I forced myself to switch songs to “You’re My Home” and I thought of
happier things ahead: Being alone among strangers on the airplane on
the flight to L.A. and the redeye to Chicago. Seeing the old familiar
skyline from a cab on the Kennedy. And—oh!—crawling into bed with my
wife and daughter.
I wouldn’t be leaving the boat for two more days, but I was starting to pack my thoughts.
I thought about what I would tell my Chicago friends about what I had and hadn’t learned about sailing.
I could never manage to tie an unattached line into a recognizable loop. In almost two hundred hours at sea, I did not memorize the functions of more than half the lines. I couldn’t land a dinghy on a beach without risking death by the outboard propeller. I didn’t find a reasonable drinking schedule (I drank beer from 5:00 a.m. to 11:00 a.m. and then quit until dinner).
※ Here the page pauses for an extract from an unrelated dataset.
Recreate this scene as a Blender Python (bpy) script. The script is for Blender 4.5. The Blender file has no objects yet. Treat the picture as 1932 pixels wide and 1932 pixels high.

I still can’t specify “port” or “starboard” without a telltale half-beat hesitation. And I must admit: Though I felt the thrill of sailing fast and the amazing peace of sailing slow, I never forgot the stubborn fact that there are much more comfortable and efficient ways to travel.
However, I did learn how to tie a line to a cleat in under 60 seconds, take the helm and steer to a specific heading, clean up my beer, wine and coffee spills (there was no liquid onboard that I did not spill and no surface on the boat that I did not spill upon), identify the leeward side of the boat and (usually) throw food refuse clear of the hull, avoid talking politics, reliably make my big sister laugh with scatological humor, endure a night watch without self pity (and occasionally with solitary joy), dry dishes in heavy seas, and understand with some uneasy mixture of theory and practicality why sails are trimmed the way they are for various winds.
And I learned a number of terms that would come in handy back in Chicago, when I would ply another essential human skill.
“Like most sailors on the Baja Ha-Ha,” I would say with a casual air (a straight face), “I’m most comfortable on a slow run in a following sea.”